Shadows from Tasmania’s past shine a light on social justice challenges

By Ben Smith, Director of the Office of Justice and Peace

It turns out that Truganini was not the last individual solely of Tasmanian Aboriginal descent. It was a woman called Suke, who died on Kangaroo Island in South Australia in 1888 (Rebe Taylor, Unearthed: The Aboriginal Tasmanians of Kangaroo Island, 2008).

Suke was almost certainly abducted by sealers and trafficked to Kangaroo Island to be exploited as an “island wife”. Suke was one of the hundreds of Aboriginal women, including three of Truganini’s sisters, who were abducted or purchased by sealers.

The sealers were a group of men living on Kangaroo Island and a number of Bass Strait islands.

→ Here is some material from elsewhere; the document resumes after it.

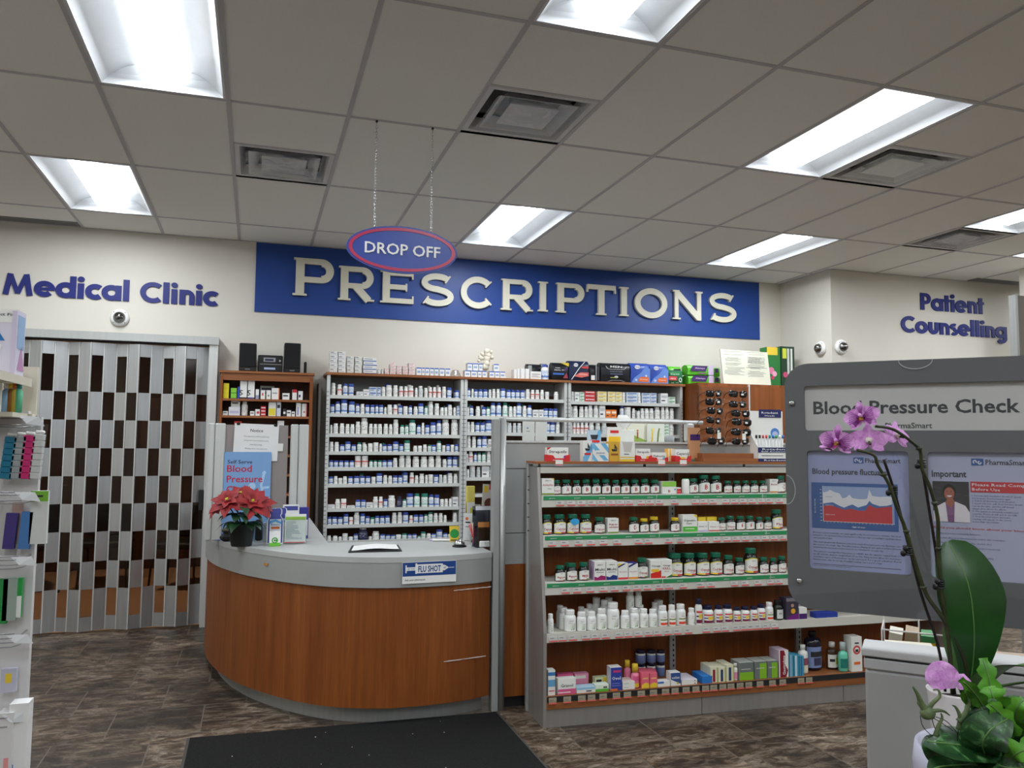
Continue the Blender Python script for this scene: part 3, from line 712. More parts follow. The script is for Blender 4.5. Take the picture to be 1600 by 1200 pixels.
# sign panel on the counter's left arm
sp = thing('screen_panel', 'brown grey screen panel between two aluminium posts on the counter', 'screen', (.02, 5.45, CT))
SY = 5.43
for a, b, nme in ((-.282, -.245, 'post'), (-.243, -.180, 'post'), (.222, .270, 'post'), (.273, .335, 'post')): MB().bbox(a, b, SY - .03, SY + .03, CT, 1.638, ALU_L, .006).build(nme, sp, True)
MB().box(-.18, .205, SY - .006, SY + .006, CT + .02, 1.63, mat((150, 142, 140), .35, .1, 'screen_laminate')).build('panel', sp, True)
NP = mat((228, 228, 228), .7, 0, 'paper')
def P(px, py, Y=SY - .02): return at(px, py, Y)
a, b = P(367, 662), P(435, 713)
t = thing('notice_sheet', 'white paper headed Notice clipped to the screen panel', 'notice', ((a.x + b.x) / 2, SY - .016, a.z)); t.rotation_euler = (0, .03, 0)
hw = (b.x - a.x) / 2
MB().box(-hw, hw, -.001, .0, -.235, 0, NP).build('sheet', t)
m = MB(); put_text(m, 'Notice', 0, -.052, .021, DARK, -.0016, 'c', .01)
for k, s in enumerate(['Our pharmacy will match/lower', 'competitors prescription price', 'plus/dispensing.', 'Waiting time committed to', 'maximum 10-15 minutes.']): put_text(m, s, 0, -.085 - k * .026, .009, DARK, -.0016, 'c', 0, slant=.2, res=1)
m.build('print', t)
for x in (-.115, .115): MB().bbox(x - .011, x + .011, -.008, .028, -.012, .006, BLACK).build('binder_clip', t)
MB().box(hw - .004, hw + .032, -.0022, -.0012, -.17, -.12, mat((225, 225, 220), .3)).build('tape', t)
a, b = P(351, 706), P(420, 840)
t = thing('poster', 'light blue Self Serve Blood Pressure Check poster leaning on the screen panel', 'poster', ((a.x + b.x) / 2, SY - .034, CT)); hw = (b.x - a.x) / 2; hz = a.z - CT
PB = mat((122, 162, 210), .5, 0, 'poster_blue'); PBL = mat((170, 204, 236), .5, 0, 'poster_pale_blue'); PR_ = mat((190, 26, 52), .5, 0, 'poster_red')
MB().box(-hw, hw, -.001, .006, 0, hz, PB).build('board', t)
m = MB(); put_text(m, 'Self Serve', -hw + .02, hz - .074, .024, DARK, -.0016, 'l', .008, .150)
for k, (s, w_) in enumerate([('Blood', .150), ('Pressure', .218), ('Check', .150)]): put_text(m, s, -hw + .018, hz - .126 - k * .066, .044, PR_, -.0016, 'l', .012, w_)
m.build('print', t)
m = MB(); AZ = hz - .29; stroke(m, arc(.055, AZ + .02, .045, .045, 150, 330, 12), .014, -.0014, -.0005, PBL); stroke(m, [(.098, AZ + .02), (.085, AZ + .08), (.095, AZ + .12), (.10, AZ + .15)], .016, -.0014, -.0005, PBL); stroke(m, [(.095, AZ + .15), (.11, AZ + .165)], .02, -.0013, -.0005, PBL); stroke(m, [(.085, AZ + .06), (.135, AZ + .065)], .014, -.0012, -.0005, PBL)
m.poly([arc(.03, AZ + .072, .022, .022, 0, 340, 16)], -.0014, -.0005, PBL); stroke(m, [(.1, AZ + .01), (.08, AZ - .03), (.06, AZ - .05)], .014, -.0011, -.0005, PBL); m.build('artwork', t)

# ---------------------------------------------------------------- pharmacy shelving along the back wall
FY = 6.95
def zz(px, py): return at(px, py, FY).z
ZTOP = 2.10
BAYS = [
 ('left', .600, 1.745, [1.925, 1.768, 1.595, 1.444, 1.308, 1.167, .962, .824, .69, .54, .30]),
 ('middle', 1.810, 2.745, [1.935, 1.768, 1.622, 1.483, 1.352, 1.217, 1.07, .90, .70, .45]),
 ('right', 2.815, 3.965, [1.925, 1.775, 1.618, 1.46, 1.30, 1.1, .9, .6])]
for nm, xa, xb, zs in BAYS:
    t = thing('shelving_unit', 'grey metal pharmacy shelving bay, %s one of three, packed with pill bottles' % nm, 'shelving', ((xa + xb) / 2, FY + .14, 0), 0)
    MB().box(xa, xb, WY - .035, WY - .02, .05, 1.985, BACKWOOD).build('back_panel', t, True)
    MB().box(xa, xb, WY - .045, WY - .036, 1.985, ZTOP - .0, mat((140, 142, 142), .5)).build('header_panel', t, True)
    for s, x in ((-1, xa), (1, xb)):
        u = MB(); u.box(x - .030 if s < 0 else x + .001, x - .001 if s < 0 else x + .030, FY - .005, FY + .02, 0, ZTOP, ALU_L); u.box(x - .012 if s < 0 else x + .001, x - .001 if s < 0 else x + .012, FY + .021, WY - .02, 0, ZTOP, SHELFW)
        z = .62
        while z < 1.98: u.box((x - .030) if s < 0 else (x + .016), (x - .012) if s < 0 else (x + .030), FY - .0062, FY - .005, z, z + .004, DARK); z += .036
        u.build('upright', t, True)
    for z in zs:
        f = MB(); f.box(xa, xb, FY + .004, WY - .036, z - .012, z, SHELFW); f.box(xa, xb, FY, FY + .004, z - .026, z + .004, SHELFW); f.build('shelf', t, True)
t = thing('top_board', 'cherry wood board running along the top of the pharmacy shelving', 'shelf board', (2.3, 7.1, ZTOP))
MB().box(.562, 4.02, FY - .02, WY - .001, ZTOP + .001, ZTOP + .022, CHERRY_H).build('board', t, True)
TB = ZTOP + .022
# loose dark side board left of the bays
t = thing('side_board', 'dark narrow cabinet side standing between the bookcase and shelving', 'board', (.52, 7.1, 0)); MB().box(.505, .525, 6.98, WY - .02, 0, 2.03, mat((96, 88, 84), .5)).build('board', t, True)

# wooden bookcase left
bc = thing('bookcase', 'tall cherry wood bookcase with medicine boxes beside the gate', 'bookcase', (.075, 7.08, 0))
BX0, BX1 = -.285, .455
BZ = [1.878, 1.738, 1.573, 1.415, 1.253, 1.093, .93, .6, .3]
MB().box(BX0 + .02, BX1 - .02, WY - .03, WY - .02, .05, 2.06, BACKWOOD).build('back_panel', bc, True)
MB().box(BX0, BX0 + .019, FY, WY - .02, 0, 2.065, CHERRY).build('side_panel', bc, True); MB().box(BX1 - .026, BX1, FY, WY - .02, 0, 2.065, CHERRY).build('side_panel', bc, True)
MB().box(BX0 - .012, BX1 + .012, FY - .012, WY - .01, 2.09, 2.108, CHERRY_H).build('top', bc, True); MB().box(BX0, BX1, FY + .004, FY + .02, 2.03, 2.089, CHERRY_H).build('top_rail', bc, True)
for z in BZ: MB().box(BX0 + .0195, BX1 - .0265, FY + .003, WY - .031, z - .018, z, CHERRY_H).build('shelf', bc, True)

# wooden cabinets right of the shelving
for xa, xb, lab in ((4.03, 4.585, 'plain cherry wood cabinet behind the sunglasses stand'), (4.60, 5.2, 'plain cherry wood cabinet partly behind the kiosk board')):
    t = thing('wood_cabinet', lab, 'cabinet', ((xa + xb) / 2, 6.85, 0))
    MB().box(xa, xb, 6.72, WY - .03, .0, 2.125, CHERRY).build('body', t, True); MB().box(xa + .004, xb - .004, 6.70, 6.719, .08, 2.10, CHERRY).build('door', t, True)
    if xa > 4.5: MB().box(xa - .012, xa - .002, 6.70, 6.74, 0, 2.12, WHITE).build('edge_strip', t, True)

# ---------------------------------------------------------------- small goods
def cap_ring(m_): return m_
def pbody(kind, m_body, m_label, segs=12):
    mb = MB()
    if kind == 'jar': pr = [(.44, 0), (.48, .03), (.48, .12), (.48, .66), (.46, .72), (.42, .75)]; ms = [m_body, m_body, m_label, m_body, m_body]
    elif kind == 'tall': pr = [(.44, 0), (.48, .02), (.48, .10), (.48, .66), (.44, .75), (.34, .80), (.33, .83)]; ms = [m_body, m_body, m_label, m_body, m_body, m_body]
    else: pr = [(.45, 0), (.49, .02), (.49, .08), (.49, .62), (.47, .72), (.38, .81), (.27, .85), (.27, .88)]; ms = [m_body, m_body, m_label, m_body, m_body, m_body, m_body]
    mb.lathe(pr, segs, m_body, mats=ms); return mb
def pcap(kind, m, segs=14):
    r, z0 = {'jar': (.475, .75), 'tall': (.39, .82), 'big': (.36, .86)}[kind]
    return MB().lathe([(r, z0), (r, z0 + .02), (r, .975), (r * .93, 1.0)], segs, m)
LB_W = pill_label('label_white_print', (232, 232, 228), (70, 72, 80)); LB_B = pill_label('label_blue_print', (214, 224, 238), (54, 74, 130), (92, 128, 196), (.16, .27))
LB_G = pill_label('label_green_print', (222, 236, 230), (30, 96, 84), (90, 170, 150), (.18, .24)); LB_R = pill_label('label_red_print', (238, 226, 222), (150, 40, 44), (206, 92, 84), (.46, .56))
LB_N = pill_label('label_navy_print', (34, 38, 74), (200, 204, 220)); LB_C = pill_label('label_grey_print', (206, 210, 210), (90, 96, 100))
CB = mat((48, 76, 160), .4, 0, 'cap_blue'); CW = mat((236, 236, 233), .45, 0, 'cap_white'); CG = mat((28, 122, 104), .4, 0, 'cap_green'); CN = mat((24, 28, 60), .4, 0, 'cap_navy'); PW = mat((232, 233, 230), .4, 0, 'bottle_white')
PG = mat((196, 202, 202), .35, 0, 'bottle_frosted'); PN = mat((30, 34, 66), .4, 0, 'bottle_navy')
KIND = {'W': (PW, LB_W, CW, 'all white'), 'B': (PW, LB_B, CB, 'blue capped'), 'G': (PW, LB_G, CG, 'green capped'), 'R': (PW, LB_R, CW, 'red labelled'), 'N': (PN, LB_N, CN, 'navy'), 'C': (PG, LB_C, CW, 'frosted')}
_PM = {}
def pill(kc, kind, loc, w, h, label, group, rz=0.0, name='pill_bottle', cat='bottle'):
    k = (kc, kind)
    if k not in _PM:
        b, l, c, _ = KIND[kc]; _PM[k] = (pbody(kind, b, l).mesh('pill_bottle'), pcap(kind, CW if (kc, kind) == ('N', 'big') else c).mesh('cap'))
    b, c = _PM[k]
    o = bpy.data.objects.new(name, b); COL.objects.link(o); o.location = loc; o.scale = (w, w, h); o.rotation_euler = (0, 0, rz)
    q = bpy.data.objects.new('cap', c); COL.objects.link(q); q.parent = o
    tag(o, label, cat, group); return o
ORD = ['first', 'second', 'third', 'fourth', 'fifth', 'sixth', 'seventh', 'eighth', 'ninth', 'tenth', 'eleventh', 'twelfth', 'thirteenth', 'fourteenth', 'fifteenth', 'sixteenth', 'seventeenth', 'eighteenth', 'nineteenth', 'twentieth']
def ordn(n): return ORD[n] if n < 20 else ('twenty-' + ORD[n - 20] if 20 < n + 1 <= 29 or n >= 20 and n < 29 else 'thirty-' + ORD[n - 30] if n >= 30 else 'thirtieth')
_C = {}
def carton_mesh(w, d, h, base, front=(), side=None, top=None, left=()):
    """printed carton: front art = ('r',x0,z0,x1,z1,col) ('t',text,cx,z,h,col[,w]) ('c',cx,cz,r,col) ('p',pts,col), fractions of w and h"""
    mb = MB(); mb.box(-w / 2, w / 2, 0, d, 0, h, base)
    if side: mb.box(-w / 2 - .0004, -w / 2, .0, d, 0, h, side)
    if top: mb.box(-w / 2, w / 2, 0, d, h, h + .0004, top)
    def art(A, M, ww):
        for n, it in enumerate(A):
            y = -.0005 - .0003 * n; k = it[0]
            if k == 'r': mb.add([((it[1] - .5) * ww, y, it[2] * h), ((it[3] - .5) * ww, y, it[2] * h), ((it[3] - .5) * ww, y, it[4] * h), ((it[1] - .5) * ww, y, it[4] * h)], [(0, 1, 2, 3)], it[5], False, M)
            elif k == 'p': mb.poly([[((x - .5) * ww, z * h) for x, z in it[1]]], y, None, it[2], M)
            elif k == 'c': mb.poly([[((it[1] - .5) * ww + it[3] * h * math.cos(a), it[2] * h + it[3] * h * math.sin(a)) for a in [2 * PI * q / 14 for q in range(14)]]], y, None, it[4], M)
            elif k == 't': put_text(mb, it[1], (it[2] - .5) * ww, it[3] * h, it[4] * h, it[5], y, 'c', .015, it[6] * ww if len(it) > 6 else None, None, M, 1)
    art(front, None, w)
    if left: art(left, Matrix.Translation((-w / 2, d / 2, 0)) @ Matrix.Rotation(-PI / 2, 4, 'Z'), d)
    return mb
def carton(loc, w, d, h, base, label, group=None, front=(), side=None, top=None, rz=0.0, name='medicine_carton', cat='box', left=(), tilt=0.0):
    o = carton_mesh(w, d, h, base, front, side, top, left).build(name, None, False, loc, rz)
    if tilt: o.rotation_euler = (0, tilt, rz)
    return tag(o, label, cat, group)
def c_(r, g, b, ro=.5): return mat((r, g, b), ro)
CWH = c_(232, 232, 230); INKD = c_(44, 44, 50)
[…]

In the main they considered these Aboriginal women as chattels, trading them in order to exploit them sexually and also for their survival skills and their capability in capturing seals and muttonbirds.

The women, as young as twelve, were often abused and occasionally killed. Many children were born from these unions however historians claim that the practice of infanticide was quite common on these islands.

Hidden out of plain sight, these women and their children were subject to isolation from their culture, slavery like conditions, physical violence and were ultimately abandoned in their old age by their sealer masters.

Despite these tragic historical practices, there are historians (such as Dr Patsy Cameron) who point out that some Tasmanian Aboriginal women from the north east coast were happy to live with the sealers on the Furneaux Islands.

These tribes developed trade relationships with the sealers that also included young women in the trade exchange.

These women were in regular contact with their tribes and returned to country each year with their sealer partners. Cameron suggests that in these circumstances, abuse was less common.

This relatively unknown chapter of Tasmanian history illustrates how various forms of slavery and abuse can occur to vulnerable people whose freedom is limited, and the normal checks and balances of civil society are suspended for people who are largely out of sight.

The injustices experienced by Tasmanian Aboriginal women in the nineteenth century should help inspire us to take the upcoming ACBC Social Justice Statement focusing on domestic violence very seriously.

It should also inspire the effort of all those in the Archdiocese of Hobart who are seeking to eradicate modern slavery.

Every human person is created in God’s image and deserves to have their human dignity respected and protected.  We need to recall that: “anything you did for even the least of my people here, you also did for me,” (Matthew 25:40).